December, although freezing, is a festive month in this part of the world and there are things to look forward to. Christmas lights and displays, holiday merchandise at shops, and holiday desserts at eateries and grocery shops add joy and warmth to a cold December. In comparison, the month following December is icy-cold and icy-cold only, both in terms of mood and temperature. January feels like what you feel after house guests leave; your house suddenly feels empty, quiet, and lonely.
Today, as I sit by my bedroom window and watch light rain tapping at the windowpane and a dense fog embracing the world, I am reminded of the things I left behind in a distant past. Nostalgia has got to me today.
All of a sudden, I can smell the roses and marigolds that bloomed during winter on the rooftop of the house I spent a decade of my childhood. Suddenly, I can feel the gentle warmth of the tropical winter sun against my skin. Off in the distance, I can hear my grandma's voice, I can picture her sitting in the balcony, basking in the afternoon sun — her sparse hair, long and grey, glimmering.
This foggy day of January transports me back to the winters of my childhood, which were very different from the winters I experience here. In Bangladesh, I never had to don anything more than a woollen sweater during winter months, not even a hat. Coats, gloves, and thick boots were out of the question; nobody needs them in tropical winter.
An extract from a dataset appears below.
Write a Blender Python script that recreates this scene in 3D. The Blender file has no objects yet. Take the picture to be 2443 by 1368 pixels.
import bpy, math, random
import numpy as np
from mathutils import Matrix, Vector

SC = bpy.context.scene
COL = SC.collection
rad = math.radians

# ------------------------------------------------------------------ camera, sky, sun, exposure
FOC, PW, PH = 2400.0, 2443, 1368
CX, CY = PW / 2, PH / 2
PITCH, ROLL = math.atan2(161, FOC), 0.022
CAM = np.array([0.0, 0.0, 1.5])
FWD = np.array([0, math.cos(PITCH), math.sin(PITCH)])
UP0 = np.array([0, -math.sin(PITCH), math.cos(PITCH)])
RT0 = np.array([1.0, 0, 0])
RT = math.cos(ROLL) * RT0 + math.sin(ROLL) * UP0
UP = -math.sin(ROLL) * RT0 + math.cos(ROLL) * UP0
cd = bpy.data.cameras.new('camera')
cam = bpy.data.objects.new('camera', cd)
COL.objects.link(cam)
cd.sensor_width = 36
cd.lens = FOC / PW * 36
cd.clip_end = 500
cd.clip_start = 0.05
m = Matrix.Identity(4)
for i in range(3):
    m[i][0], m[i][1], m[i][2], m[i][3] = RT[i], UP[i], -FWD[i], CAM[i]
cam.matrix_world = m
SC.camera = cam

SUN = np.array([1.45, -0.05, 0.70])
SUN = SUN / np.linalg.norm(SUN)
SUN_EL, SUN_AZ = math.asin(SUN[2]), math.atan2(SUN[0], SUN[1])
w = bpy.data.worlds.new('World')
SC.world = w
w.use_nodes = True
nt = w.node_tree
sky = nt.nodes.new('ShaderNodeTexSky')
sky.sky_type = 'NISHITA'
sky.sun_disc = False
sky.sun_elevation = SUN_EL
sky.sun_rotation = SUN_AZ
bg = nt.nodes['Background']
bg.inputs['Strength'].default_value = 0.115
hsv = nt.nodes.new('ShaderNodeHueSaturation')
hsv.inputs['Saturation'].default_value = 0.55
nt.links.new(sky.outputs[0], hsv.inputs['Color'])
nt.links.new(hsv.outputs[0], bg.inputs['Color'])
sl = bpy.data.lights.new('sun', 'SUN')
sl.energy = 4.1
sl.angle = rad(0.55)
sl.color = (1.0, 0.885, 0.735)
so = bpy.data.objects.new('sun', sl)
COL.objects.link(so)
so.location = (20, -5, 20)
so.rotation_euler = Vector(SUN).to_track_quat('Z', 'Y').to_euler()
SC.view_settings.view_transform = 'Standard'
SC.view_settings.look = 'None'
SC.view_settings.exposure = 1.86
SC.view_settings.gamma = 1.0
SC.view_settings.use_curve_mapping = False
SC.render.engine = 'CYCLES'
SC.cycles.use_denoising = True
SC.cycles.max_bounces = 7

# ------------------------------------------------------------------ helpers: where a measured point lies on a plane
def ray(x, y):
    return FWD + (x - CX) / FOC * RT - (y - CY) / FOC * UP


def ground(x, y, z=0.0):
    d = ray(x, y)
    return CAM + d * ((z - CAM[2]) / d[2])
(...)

In my childhood, winter was synonymous with pitha (rice cake). The aroma of freshly prepared bhapa, puli, chitoi, or patishapta filled a house with warmth and happiness. The feeling is similar to what Westerners feel when they have cookies being baked in the house, especially around Christmas time.
I cannot make rice cakes, I never tried to make any. However, I buy frozen rice cakes that come all the way from Bangladesh and steam them at home. In winter, you can smell bhapa, puli, and chitoi in my house, too. These frozen rice cakes bring a little bit of Bangladeshi winter to my home away from home.
One cannot spend an entire day reminiscing about what one has left behind and what cannot be revisited. If one tried doing it, their present life would come to a standstill. Because human nature is to move on, thinking about long-gone moments for very long is undesirable.
The fog is lifting and nature, although grey and dismal, is slowly coming into view — the rain has stopped, too — it is now time for me to bring my gaze back to the material world, for one cannot wallow in nostalgia for too long, not even on a cold-unkind January day.